Sunday 18 October 2015

Its 2016 mid. Should we go for 10 Gb Ethernet now ?

10 GbE Ethernet is still some years away from becoming common in consumer market. The current status is that it is target towards enterprise market and therefore prices are generally high:


  1. A 10 GbE switch will cost $1500 easily and may have to be imported wheras 1 GbE switches start from $30 only
  2. A 10 GbE PCI card costs $200-$400 whereas a PCioe 2.0 GbE interface is available for $15-$20 only
  3. Cat6A cabling is difficult to procure and it costs 3 times compared to Cat 6 UTP. Connectors would similarly be expensive
  4. Their is no real time application (including 4K/3D video that would need more than 100 mbps speed. The content ecosystem is mature only for Full HD (1080p)
  5. The WAN (Internet speed) typically seen at the top end in India is 100 mbps with 1 Gbps being offered only in select cities near the sea.
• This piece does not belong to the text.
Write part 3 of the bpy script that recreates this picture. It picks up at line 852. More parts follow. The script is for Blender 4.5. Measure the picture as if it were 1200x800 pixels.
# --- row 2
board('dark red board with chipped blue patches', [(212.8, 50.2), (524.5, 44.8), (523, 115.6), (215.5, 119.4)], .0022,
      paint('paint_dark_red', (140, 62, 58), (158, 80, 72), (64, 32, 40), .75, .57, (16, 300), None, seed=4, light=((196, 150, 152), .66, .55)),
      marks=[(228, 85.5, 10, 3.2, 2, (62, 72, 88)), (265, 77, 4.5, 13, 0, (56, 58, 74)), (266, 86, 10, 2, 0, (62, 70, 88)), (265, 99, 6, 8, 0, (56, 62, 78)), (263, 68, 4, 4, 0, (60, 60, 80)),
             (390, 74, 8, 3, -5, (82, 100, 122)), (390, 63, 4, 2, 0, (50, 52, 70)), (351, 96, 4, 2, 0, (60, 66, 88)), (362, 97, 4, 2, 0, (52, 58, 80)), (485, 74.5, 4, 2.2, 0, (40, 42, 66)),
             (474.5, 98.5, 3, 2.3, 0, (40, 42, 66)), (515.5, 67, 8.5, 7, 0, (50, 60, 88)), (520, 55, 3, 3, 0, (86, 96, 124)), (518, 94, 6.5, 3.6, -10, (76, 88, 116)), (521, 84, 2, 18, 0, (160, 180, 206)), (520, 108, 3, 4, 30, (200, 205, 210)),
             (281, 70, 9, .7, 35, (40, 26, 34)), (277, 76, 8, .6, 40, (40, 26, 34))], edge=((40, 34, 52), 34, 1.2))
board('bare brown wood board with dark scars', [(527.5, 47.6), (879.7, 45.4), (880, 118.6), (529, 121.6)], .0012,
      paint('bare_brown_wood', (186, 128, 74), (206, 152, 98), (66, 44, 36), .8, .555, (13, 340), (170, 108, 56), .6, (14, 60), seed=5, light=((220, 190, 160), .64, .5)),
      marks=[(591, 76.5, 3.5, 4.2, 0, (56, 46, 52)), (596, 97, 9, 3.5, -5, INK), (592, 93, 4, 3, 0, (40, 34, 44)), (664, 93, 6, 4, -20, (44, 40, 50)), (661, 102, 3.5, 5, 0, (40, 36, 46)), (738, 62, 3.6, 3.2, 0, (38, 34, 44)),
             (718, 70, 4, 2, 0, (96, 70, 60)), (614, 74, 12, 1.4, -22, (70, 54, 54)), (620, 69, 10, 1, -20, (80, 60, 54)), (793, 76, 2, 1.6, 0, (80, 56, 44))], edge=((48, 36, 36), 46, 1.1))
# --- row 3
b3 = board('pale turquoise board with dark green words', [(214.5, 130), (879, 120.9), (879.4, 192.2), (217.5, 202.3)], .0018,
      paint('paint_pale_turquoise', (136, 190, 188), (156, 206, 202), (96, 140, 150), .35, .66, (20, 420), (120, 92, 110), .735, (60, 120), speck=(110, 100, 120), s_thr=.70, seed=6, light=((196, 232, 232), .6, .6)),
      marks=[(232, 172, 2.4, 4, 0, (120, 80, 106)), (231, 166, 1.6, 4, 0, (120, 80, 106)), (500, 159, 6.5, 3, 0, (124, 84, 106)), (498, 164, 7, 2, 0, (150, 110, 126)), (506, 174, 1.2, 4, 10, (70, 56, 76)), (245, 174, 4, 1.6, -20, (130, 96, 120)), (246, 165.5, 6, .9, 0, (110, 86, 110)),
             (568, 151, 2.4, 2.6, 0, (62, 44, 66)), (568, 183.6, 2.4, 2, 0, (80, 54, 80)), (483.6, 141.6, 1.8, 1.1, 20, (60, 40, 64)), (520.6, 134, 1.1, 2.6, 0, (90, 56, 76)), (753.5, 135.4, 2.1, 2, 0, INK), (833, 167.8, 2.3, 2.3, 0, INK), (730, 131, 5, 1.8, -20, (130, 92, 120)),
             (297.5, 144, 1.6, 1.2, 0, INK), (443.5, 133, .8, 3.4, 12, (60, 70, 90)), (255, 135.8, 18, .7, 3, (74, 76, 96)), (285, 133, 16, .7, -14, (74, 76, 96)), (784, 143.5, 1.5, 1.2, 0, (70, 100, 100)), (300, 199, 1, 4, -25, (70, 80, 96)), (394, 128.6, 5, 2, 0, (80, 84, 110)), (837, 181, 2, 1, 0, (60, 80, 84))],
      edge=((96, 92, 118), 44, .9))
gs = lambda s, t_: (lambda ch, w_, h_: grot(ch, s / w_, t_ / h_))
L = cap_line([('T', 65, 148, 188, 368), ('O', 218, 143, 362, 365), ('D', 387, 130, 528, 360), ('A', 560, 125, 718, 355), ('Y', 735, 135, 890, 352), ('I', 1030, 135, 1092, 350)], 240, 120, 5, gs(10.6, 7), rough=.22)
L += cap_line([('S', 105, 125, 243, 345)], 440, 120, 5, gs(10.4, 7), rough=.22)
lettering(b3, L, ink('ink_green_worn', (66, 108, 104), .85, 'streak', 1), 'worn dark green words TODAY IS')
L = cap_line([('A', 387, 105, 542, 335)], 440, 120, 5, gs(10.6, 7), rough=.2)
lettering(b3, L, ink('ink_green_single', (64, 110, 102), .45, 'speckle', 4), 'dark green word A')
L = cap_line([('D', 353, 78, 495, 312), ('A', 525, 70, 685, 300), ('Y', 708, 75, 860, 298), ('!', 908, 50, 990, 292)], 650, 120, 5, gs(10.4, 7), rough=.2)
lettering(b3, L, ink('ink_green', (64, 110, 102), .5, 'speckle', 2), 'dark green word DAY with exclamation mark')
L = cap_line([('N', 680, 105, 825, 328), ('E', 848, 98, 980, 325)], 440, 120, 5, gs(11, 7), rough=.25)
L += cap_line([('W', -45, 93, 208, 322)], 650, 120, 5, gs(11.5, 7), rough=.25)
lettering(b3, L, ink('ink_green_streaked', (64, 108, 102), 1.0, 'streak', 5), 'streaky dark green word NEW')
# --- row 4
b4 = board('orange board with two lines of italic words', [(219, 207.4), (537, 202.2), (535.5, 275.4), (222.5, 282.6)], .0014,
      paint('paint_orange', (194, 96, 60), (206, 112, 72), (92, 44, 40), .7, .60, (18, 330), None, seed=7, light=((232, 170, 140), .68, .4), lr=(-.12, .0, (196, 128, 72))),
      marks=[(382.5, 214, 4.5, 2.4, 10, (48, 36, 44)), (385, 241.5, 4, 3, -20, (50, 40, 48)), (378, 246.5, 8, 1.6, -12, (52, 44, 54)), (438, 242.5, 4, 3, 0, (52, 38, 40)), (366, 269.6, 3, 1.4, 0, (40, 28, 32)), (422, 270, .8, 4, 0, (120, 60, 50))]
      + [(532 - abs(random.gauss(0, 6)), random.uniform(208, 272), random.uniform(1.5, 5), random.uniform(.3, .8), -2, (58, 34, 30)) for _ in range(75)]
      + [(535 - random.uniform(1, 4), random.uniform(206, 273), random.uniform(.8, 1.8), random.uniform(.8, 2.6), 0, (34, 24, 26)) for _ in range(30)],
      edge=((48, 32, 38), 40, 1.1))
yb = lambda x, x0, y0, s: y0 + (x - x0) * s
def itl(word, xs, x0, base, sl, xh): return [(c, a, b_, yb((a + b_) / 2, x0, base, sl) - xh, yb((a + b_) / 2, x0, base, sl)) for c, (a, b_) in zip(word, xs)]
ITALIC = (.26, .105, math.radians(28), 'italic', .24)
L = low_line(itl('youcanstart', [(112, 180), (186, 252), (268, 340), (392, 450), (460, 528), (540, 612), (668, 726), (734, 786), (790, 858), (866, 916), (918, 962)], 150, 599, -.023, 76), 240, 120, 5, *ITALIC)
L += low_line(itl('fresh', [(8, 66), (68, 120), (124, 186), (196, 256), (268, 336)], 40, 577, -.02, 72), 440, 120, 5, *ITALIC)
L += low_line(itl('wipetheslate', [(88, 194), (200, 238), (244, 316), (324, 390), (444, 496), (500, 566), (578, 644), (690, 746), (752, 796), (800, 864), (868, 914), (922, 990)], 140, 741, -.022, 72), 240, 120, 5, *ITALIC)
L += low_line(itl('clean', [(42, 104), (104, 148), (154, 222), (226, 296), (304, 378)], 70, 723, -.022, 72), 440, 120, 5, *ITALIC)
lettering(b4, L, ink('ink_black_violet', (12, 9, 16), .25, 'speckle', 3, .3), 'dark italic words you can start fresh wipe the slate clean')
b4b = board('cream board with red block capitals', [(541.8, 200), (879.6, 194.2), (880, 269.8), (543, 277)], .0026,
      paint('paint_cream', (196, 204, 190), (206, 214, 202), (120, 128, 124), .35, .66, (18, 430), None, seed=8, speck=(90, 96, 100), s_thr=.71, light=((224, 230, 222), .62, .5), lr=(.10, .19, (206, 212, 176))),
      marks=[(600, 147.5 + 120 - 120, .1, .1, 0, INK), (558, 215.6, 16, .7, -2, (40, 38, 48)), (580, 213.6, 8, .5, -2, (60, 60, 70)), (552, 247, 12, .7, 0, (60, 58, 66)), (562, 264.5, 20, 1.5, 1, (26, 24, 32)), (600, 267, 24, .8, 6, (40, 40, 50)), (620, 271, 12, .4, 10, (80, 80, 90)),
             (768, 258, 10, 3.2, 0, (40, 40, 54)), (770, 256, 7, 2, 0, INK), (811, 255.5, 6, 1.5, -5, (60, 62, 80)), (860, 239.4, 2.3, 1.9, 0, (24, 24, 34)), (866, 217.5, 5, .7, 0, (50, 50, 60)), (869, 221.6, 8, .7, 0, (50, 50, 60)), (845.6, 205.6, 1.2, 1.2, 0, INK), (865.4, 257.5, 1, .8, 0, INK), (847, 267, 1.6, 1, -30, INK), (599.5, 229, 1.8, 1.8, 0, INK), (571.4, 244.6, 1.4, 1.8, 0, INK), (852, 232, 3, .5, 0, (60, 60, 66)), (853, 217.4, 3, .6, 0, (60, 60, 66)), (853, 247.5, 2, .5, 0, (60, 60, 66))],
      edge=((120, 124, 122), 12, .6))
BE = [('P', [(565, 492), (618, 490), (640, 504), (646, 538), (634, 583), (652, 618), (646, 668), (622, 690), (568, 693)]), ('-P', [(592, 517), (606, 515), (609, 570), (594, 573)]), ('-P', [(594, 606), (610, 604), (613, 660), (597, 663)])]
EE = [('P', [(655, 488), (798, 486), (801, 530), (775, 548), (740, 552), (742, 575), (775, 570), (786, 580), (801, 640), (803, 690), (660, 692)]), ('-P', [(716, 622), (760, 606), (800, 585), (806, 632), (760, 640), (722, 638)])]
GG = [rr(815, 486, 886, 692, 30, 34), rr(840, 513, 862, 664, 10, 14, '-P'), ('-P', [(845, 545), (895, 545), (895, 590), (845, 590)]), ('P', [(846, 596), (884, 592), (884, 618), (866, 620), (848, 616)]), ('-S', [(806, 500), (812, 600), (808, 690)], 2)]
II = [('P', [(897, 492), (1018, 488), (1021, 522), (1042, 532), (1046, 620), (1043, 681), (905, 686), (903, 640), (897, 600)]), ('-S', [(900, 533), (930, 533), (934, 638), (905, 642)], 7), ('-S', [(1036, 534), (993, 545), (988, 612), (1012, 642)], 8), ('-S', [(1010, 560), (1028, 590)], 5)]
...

Their is very little reason for consumers to want or even care about 10G in home network.  However one case is starting to emerge slowly in a small minority of very advanced home networking setups:

In some deployments, users will centralization workstation storage in a RAID-1(N) NAS and use the  PC/Laptop/Workstation as a data less client which works on fast SSDs. Typically SATA 3 buses show this type of performance profile
  • Host to Disk speed of 100-200 MB/s (0.8 to 1.6 Gbps)
  • Host to HDD Cache speed of 6 Gbps (SATA 2 supports 3 Gbps, SATA 1.5 Gbps)
  • OS/CPU caches further gives better transfer rates
So you can see that if a data transfer (read/write) is done on a NAS and it it hits any cache or disk, then the bottleneck would be the link itself and not the disk I/O operation and the GbE link would become fully saturated practically. 

To get around this, the use of 10 GbE seems logical. But not every device needs such type of transfer speeds. Only NAS and remote workstation. So the best way forward for these very slim minority homes is to either 
  1. Put a small 10 GbE switch and put only NAS and workstation(s) in it and uplink to a slow GbE switch for the rest of the home network devices or even setup P2P 10 GbE links
  2. install 10 GbE NICs (PCI cards)  on both the NAS and the PC (if you have only one) and puit direct P2P ethernet link
  3. If you have multiple clients PCs and one NAS with 100-120 MB/s transfer speed  acceptable, the the switch can be upgraded to a smart 1 gbps switch, A n-port PCI card be put on NAS and link aggregation be used between NAS and switch, leaving the PCs connected to switch with standard 1 Gbps links
So 10 GbE is useful to quickly write small data but lots of it (typical workstation workload) or transfer large files quickly (again largely useful for transferring big video and image files during content creation activities). The "quickly" is the key point or pull for 10 GbE. 

In a nutshell, 10 GbE in home network is an overkill (and still impractical) for 2016 if implemented across the board. Infact most applications ( and most homes) are just fine with 100 mbps (Phone, Tablet, Streamer, Surveillance camera, etc)  with only applications that need to do big file transfer over LAN between two local nodes really needing 1 Gigabit Ethernet.